Data excerpt
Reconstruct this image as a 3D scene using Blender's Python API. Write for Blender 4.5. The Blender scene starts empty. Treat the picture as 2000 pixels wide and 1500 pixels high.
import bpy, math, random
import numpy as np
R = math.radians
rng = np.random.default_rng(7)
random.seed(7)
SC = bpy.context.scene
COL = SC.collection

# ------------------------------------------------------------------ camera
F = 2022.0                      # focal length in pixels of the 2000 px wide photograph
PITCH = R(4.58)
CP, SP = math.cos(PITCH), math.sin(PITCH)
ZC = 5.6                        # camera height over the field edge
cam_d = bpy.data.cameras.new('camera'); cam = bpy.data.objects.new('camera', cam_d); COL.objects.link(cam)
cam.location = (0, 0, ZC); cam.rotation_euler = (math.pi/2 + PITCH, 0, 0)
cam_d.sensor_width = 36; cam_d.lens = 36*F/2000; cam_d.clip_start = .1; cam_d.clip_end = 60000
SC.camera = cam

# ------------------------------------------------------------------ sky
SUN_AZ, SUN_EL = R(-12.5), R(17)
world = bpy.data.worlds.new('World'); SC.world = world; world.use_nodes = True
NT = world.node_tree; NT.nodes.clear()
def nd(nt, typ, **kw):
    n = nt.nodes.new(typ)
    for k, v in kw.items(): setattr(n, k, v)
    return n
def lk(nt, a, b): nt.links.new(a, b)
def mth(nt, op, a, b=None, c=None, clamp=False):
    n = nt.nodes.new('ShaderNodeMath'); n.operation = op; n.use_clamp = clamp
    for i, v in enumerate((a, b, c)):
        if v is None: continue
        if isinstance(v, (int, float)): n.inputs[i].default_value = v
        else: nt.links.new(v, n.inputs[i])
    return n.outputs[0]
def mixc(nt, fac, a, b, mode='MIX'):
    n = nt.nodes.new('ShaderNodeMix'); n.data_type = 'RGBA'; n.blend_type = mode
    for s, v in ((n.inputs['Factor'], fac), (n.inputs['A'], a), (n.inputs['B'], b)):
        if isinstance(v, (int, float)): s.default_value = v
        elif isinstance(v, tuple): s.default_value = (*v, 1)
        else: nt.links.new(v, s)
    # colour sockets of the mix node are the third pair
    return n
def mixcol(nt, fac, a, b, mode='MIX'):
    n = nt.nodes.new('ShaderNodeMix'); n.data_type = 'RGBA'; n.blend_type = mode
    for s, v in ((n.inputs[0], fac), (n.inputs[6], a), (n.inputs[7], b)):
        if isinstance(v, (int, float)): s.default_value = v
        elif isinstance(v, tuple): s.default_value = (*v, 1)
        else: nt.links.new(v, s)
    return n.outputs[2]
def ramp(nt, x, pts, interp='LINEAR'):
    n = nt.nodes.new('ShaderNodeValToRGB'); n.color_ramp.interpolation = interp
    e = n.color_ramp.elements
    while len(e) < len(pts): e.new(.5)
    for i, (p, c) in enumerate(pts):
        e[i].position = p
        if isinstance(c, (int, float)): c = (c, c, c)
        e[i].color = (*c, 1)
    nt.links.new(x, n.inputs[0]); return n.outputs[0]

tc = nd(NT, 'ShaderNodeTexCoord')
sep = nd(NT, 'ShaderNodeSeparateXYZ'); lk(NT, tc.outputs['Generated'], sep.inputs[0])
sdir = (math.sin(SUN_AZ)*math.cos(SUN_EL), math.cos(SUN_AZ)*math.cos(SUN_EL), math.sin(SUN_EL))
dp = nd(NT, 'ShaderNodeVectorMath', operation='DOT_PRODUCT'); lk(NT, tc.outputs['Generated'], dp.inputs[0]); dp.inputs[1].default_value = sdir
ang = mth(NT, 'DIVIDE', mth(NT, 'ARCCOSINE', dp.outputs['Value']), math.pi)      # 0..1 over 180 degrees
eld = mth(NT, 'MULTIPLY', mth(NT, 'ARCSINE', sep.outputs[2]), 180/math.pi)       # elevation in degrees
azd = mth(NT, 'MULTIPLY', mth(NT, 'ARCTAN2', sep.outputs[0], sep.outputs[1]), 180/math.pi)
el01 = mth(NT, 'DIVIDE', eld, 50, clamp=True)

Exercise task
Find the lines with the string "wide" and reproduce them.

Written answer
Reconstruct this image as a 3D scene using Blender's Python API. Write for Blender 4.5. The Blender scene starts empty. Treat the picture as 2000 pixels wide and 1500 pixels high.
F = 2022.0                      # focal length in pixels of the 2000 px wide photograph